De Verdragsluitende Staten verbinden zich te erkennen:
- (a)
het eigendomsrecht op luchtvaartuigen;
- (b)
het recht van de houder van een luchtvaartuig tengevolge van een koopovereenkomst de eigendom daarvan te verkrijgen;
- (c)
het recht een luchtvaartuig te gebruiken op grond van een huurovereenkomst, gesloten voor een termijn van tenminste zes maanden;
- (d)
de hypotheek, de ‘mortgage’ en elk soortgelijk recht op een luchtvaartuig krachtens overeenkomst gevestigd tot zekerheid voor betaling van een schuld;
mits zodanige rechten:
- (i)
zijn gevestigd overeenkomstig de wet van de Verdragsluitende Staat, in welks nationaliteitsregister het luchtvaartuig tijdens die vestiging was ingeschreven, en
- (ii)
op regelmatige wijze zijn ingeschreven in het openbaar register van de Verdragsluitende Staat, in welks nationaliteitsregister het luchtvaartuig is ingeschreven.

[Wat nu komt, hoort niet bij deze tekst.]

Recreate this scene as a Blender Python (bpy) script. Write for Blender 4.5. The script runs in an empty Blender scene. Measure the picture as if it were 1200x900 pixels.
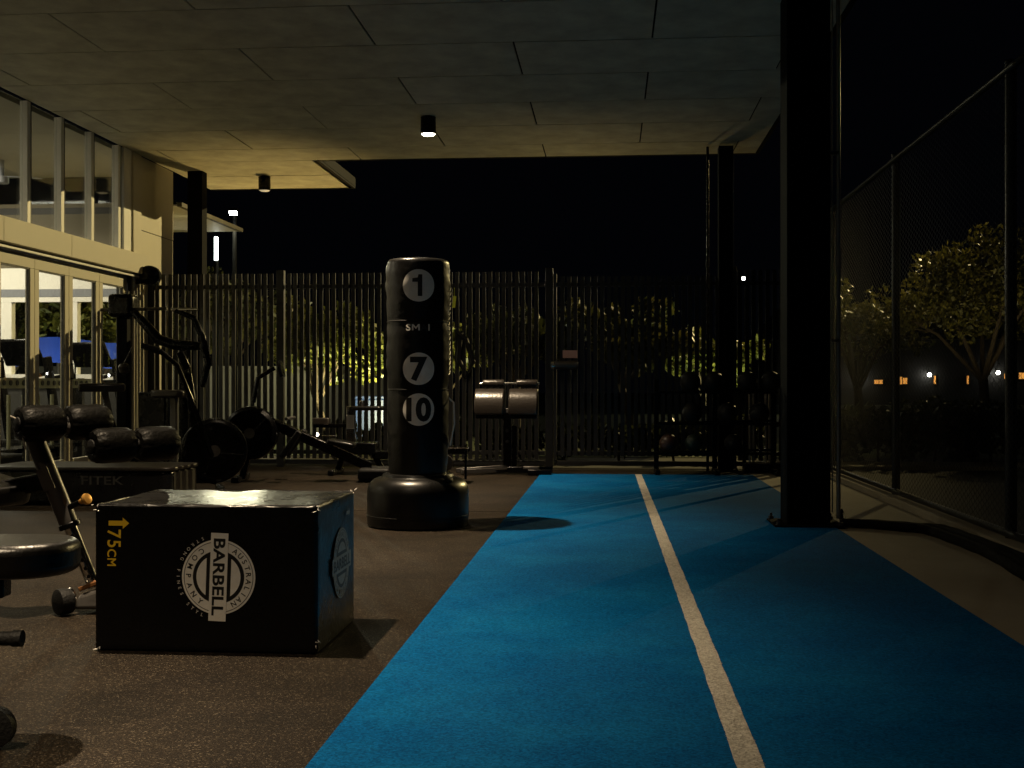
import bpy, bmesh, math, random
import numpy as np
from mathutils import Vector, Matrix, Euler
R = math.radians
rnd = random.Random(7)
sc = bpy.context.scene
COL = sc.collection

# ------------------------------------------------------------------ camera, night sky, exposure
FPX, EYE, YAW = 1400.0, 0.91, math.atan(116 / 1400.0)
cam_d = bpy.data.cameras.new('camera')
cam_d.sensor_width = 36.0
cam_d.lens = 36.0 * FPX / 1200.0
cam_d.clip_end = 600
cam = bpy.data.objects.new('camera', cam_d)
COL.objects.link(cam)
cam.location = (0, 0, EYE)
cam.rotation_euler = (R(90) + math.atan(2 / FPX), 0, YAW)
sc.camera = cam

wd = bpy.data.worlds.new('World')
sc.world = wd
wd.use_nodes = True
bgn = wd.node_tree.nodes['Background']
bgn.inputs[0].default_value = (0.5, 0.6, 1.0, 1)
bgn.inputs[1].default_value = 0.0007

sc.view_settings.view_transform = 'Standard'
sc.view_settings.look = 'None'
sc.view_settings.gamma = 1
sc.view_settings.exposure = 0.55
cy = sc.cycles
cy.use_denoising = True
cy.max_bounces = 8
cy.diffuse_bounces = 4
cy.transparent_max_bounces = 16
cy.caustics_reflective = False
cy.caustics_refractive = False
cy.sample_clamp_indirect = 4

CEIL = 3.485           # soffit height
LAMP_X = -1.88        # row of downlights under the canopy
LAMP_Y = (1.45, 4.25, 7.62, 11.31)
FACX = -5.25          # glazed front of the building
FENY = 13.2           # slat fence at the back
CHX = 2.22            # chain link fence on the right
WARM = (1.0, 0.77, 0.50)

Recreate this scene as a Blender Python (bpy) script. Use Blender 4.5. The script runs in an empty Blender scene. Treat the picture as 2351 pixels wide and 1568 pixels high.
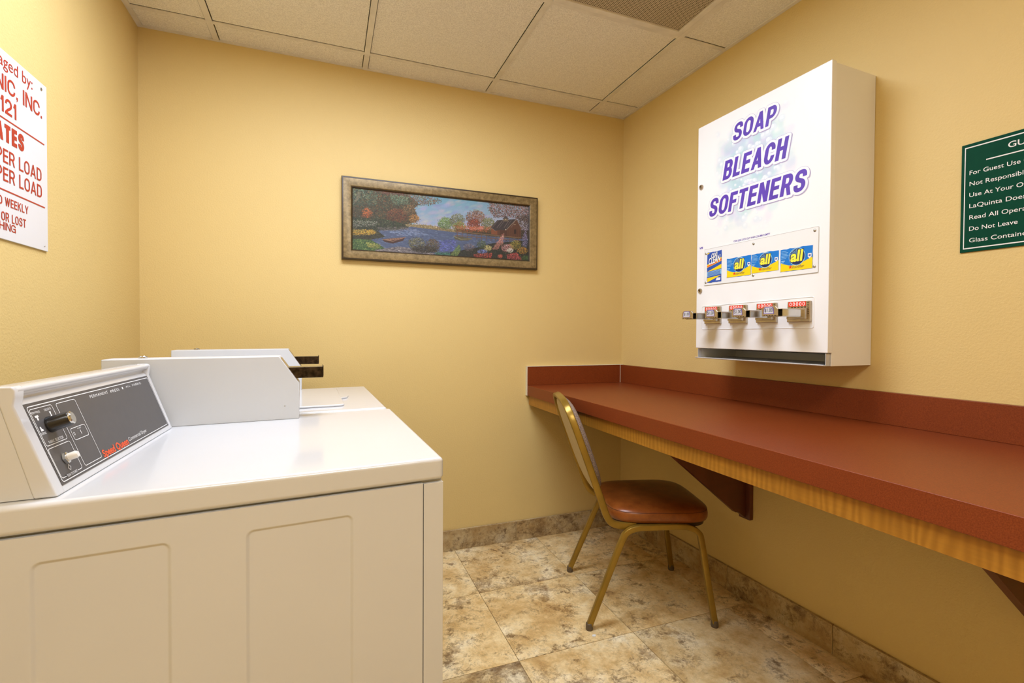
import bpy, math, random
import numpy as np
from mathutils import Matrix, Vector
random.seed(7)
S = bpy.context.scene
COL = S.collection
PI = math.pi

# ---------------------------------------------------------------- camera
cam_data = bpy.data.cameras.new('camera')
cam_data.sensor_width = 36.0
cam_data.lens = 1107.3863 * 36.0 / 2351.0
cam_data.clip_start = 0.02
cam = bpy.data.objects.new('camera', cam_data)
COL.objects.link(cam)
CR, CU, CF, CC = ((0.934097, -0.356976, 0.005492), (0.000931, 0.017819, 0.999841), (0.357017, 0.933944, -0.016977), (-1.60709, -2.407148, 1.114336))
cam.matrix_world = Matrix(((CR[0], CU[0], -CF[0], CC[0]), (CR[1], CU[1], -CF[1], CC[1]),
                           (CR[2], CU[2], -CF[2], CC[2]), (0, 0, 0, 1)))
S.camera = cam

# ---------------------------------------------------------------- world, exposure
w = bpy.data.worlds.new('world'); S.world = w
w.use_nodes = True
w.node_tree.nodes['Background'].inputs[0].default_value = (1, 0.9, 0.75, 1)
w.node_tree.nodes['Background'].inputs[1].default_value = 0.0
S.view_settings.view_transform = 'Standard'
S.view_settings.look = 'None'
S.view_settings.gamma = 1.0
S.view_settings.use_curve_mapping = False
S.view_settings.exposure = 0.16
LAMP_W, LAMP_REAR_W = 20.0, 16.5      # power of the two ceiling lights (over the dryers, rear of the room)
LAMP_SPREAD = math.radians(178)       # prismatic lenses throw little light sideways
DIFFUSER = 5.0                        # glow of the diffuser panels themselves
LAMP_COL = (0.88, 0.965, 1.15)

# ---------------------------------------------------------------- dimensions (metres)
H = 2.3587           # ceiling
XL = -2.331          # left wall
YB = 0.0             # back wall
YF = -3.7            # wall behind the camera
SK = 0.0367          # the right wall runs slightly out of square
TH_R = math.atan2(-1, SK)

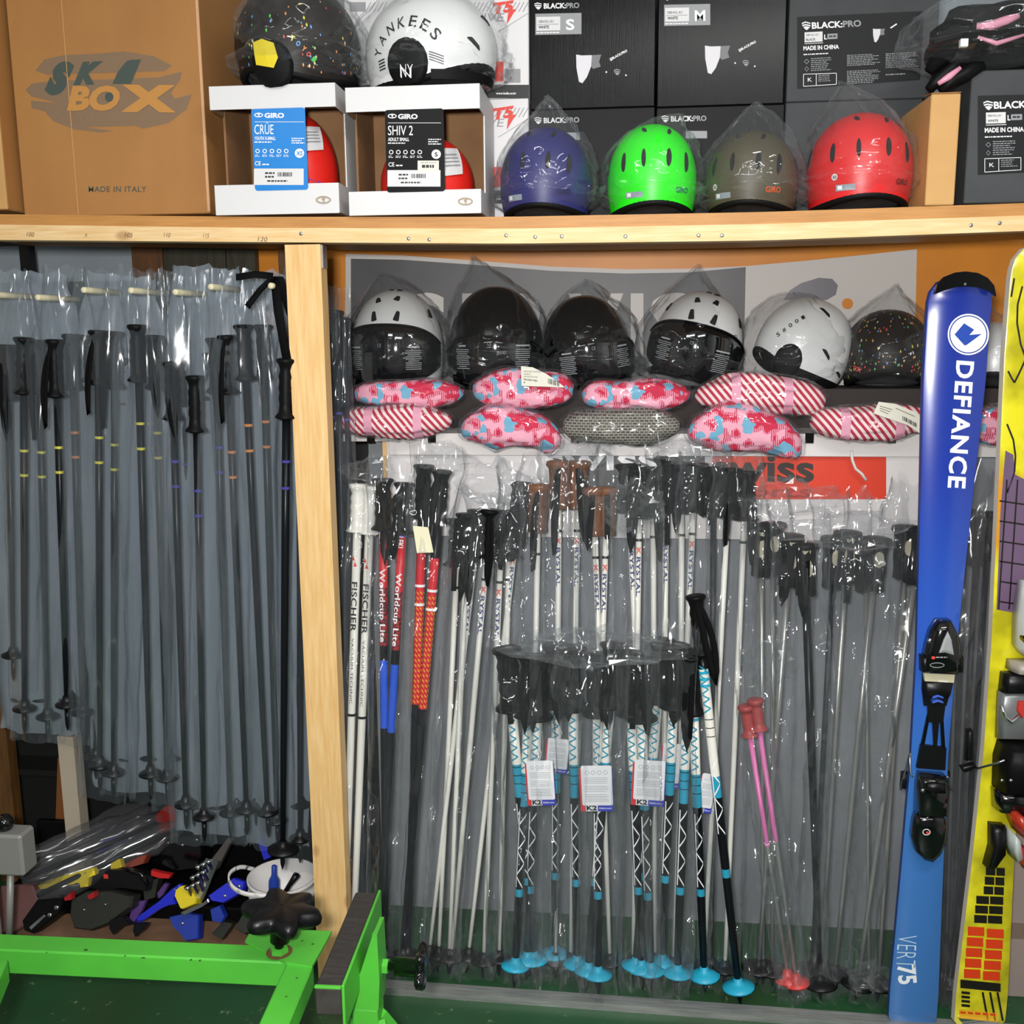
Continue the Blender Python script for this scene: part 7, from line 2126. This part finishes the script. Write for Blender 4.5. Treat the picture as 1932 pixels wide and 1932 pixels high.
piece('ski_binding', 'dark grey plate leaning up beside the chrome pins', 'binding', [(384, 1640), (430, 1580), (438, 1584), (410, 1640), (396, 1652)], 0.2, 0.02, mat('plate_grey', '#4b4644', 0.5), 0.3)
for i, pts in enumerate(([(442, 1752), (470, 1702), (482, 1708), (480, 1746), (462, 1764)], [(398, 1762), (420, 1738), (440, 1742), (418, 1774)], [(268, 1668), (300, 1655), (292, 1694), (272, 1700)])):
    piece('ski_binding', ('dark binding block beside the bucket foot', 'dark binding block near the front edge of the cardboard', 'dark olive binding block behind the blue lever')[i], 'binding', pts, 0.08 + 0.03 * i, 0.03, OLV, 0.4)
# long sleeved poles lying across the back of the heap
for i, (x0, y0, x1, y1, Y0, Y1) in enumerate(((330, 1540, 40, 1660, 0.30, 0.06), (300, 1532, 58, 1640, 0.34, 0.10), (350, 1556, 70, 1690, 0.26, 0.05), (280, 1520, 30, 1640, 0.36, 0.12))):
    a, b = P(x0, y0, Y0), P(x1, y1, Y1)
    t = thing('lying_pole', 'dark pole in a dusty sleeve lying across the heap, %s from the top' % ORD[3 - i], 'ski pole', b, 'sleeved poles lying on the heap')
    mk('shaft', tube([a, b], 0.007, 8), SH_SLATE, t, True)
    L = (b - a); n_ = 14; vs = []
    ax, u_, w_ = basis(L)
    for j in range(n_):
        for k in range(14):
            th_ = 2 * PI * k / 14; s_ = j / (n_ - 1)
            rr = 0.024 + 0.010 * nz(math.cos(th_) + i, math.sin(th_), s_ * 6)
            rr *= min(1, 0.3 + s_ * 6, 0.3 + (1 - s_) * 6)
            vs.append(a + L * s_ + u_ * (rr * 1.5 * math.cos(th_)) + w_ * (rr * 0.8 * math.sin(th_)))
    mk('clear_sleeve', (vs, grid_faces(14, n_, True)), FILM_DARK, t, True)
wr = [(0, 1672), (60, 1668), (72, 1700), (60, 1740), (20, 1762), (-10, 1760)]
piece('red_bag', 'pinkish crumpled wrapper at the left edge behind the vice', 'wrapper', wr, 0.10, 0.03, mat('wrapper_rose', '#6d4a48', 0.4), 0.4)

De regelmatigheid van de opeenvolgende inschrijvingen in verschillende Verdragsluitende Staten wordt beoordeeld naar de wet van de Verdragsluitende Staat, in welks nationaliteitsregister het luchtvaartuig is ingeschreven ten tijde van elke inschrijving.
2.
Geen bepaling van dit Verdrag belet de Verdragsluitende Staten op grond van hun nationale wet de geldigheid te erkennen van andere rechten op luchtvaartuigen. De Verdragsluitende Staten zullen echter geen recht, hetwelk voorrang heeft boven de rechten, vermeld in lid 1 van dit artikel, toelaten of erkennen.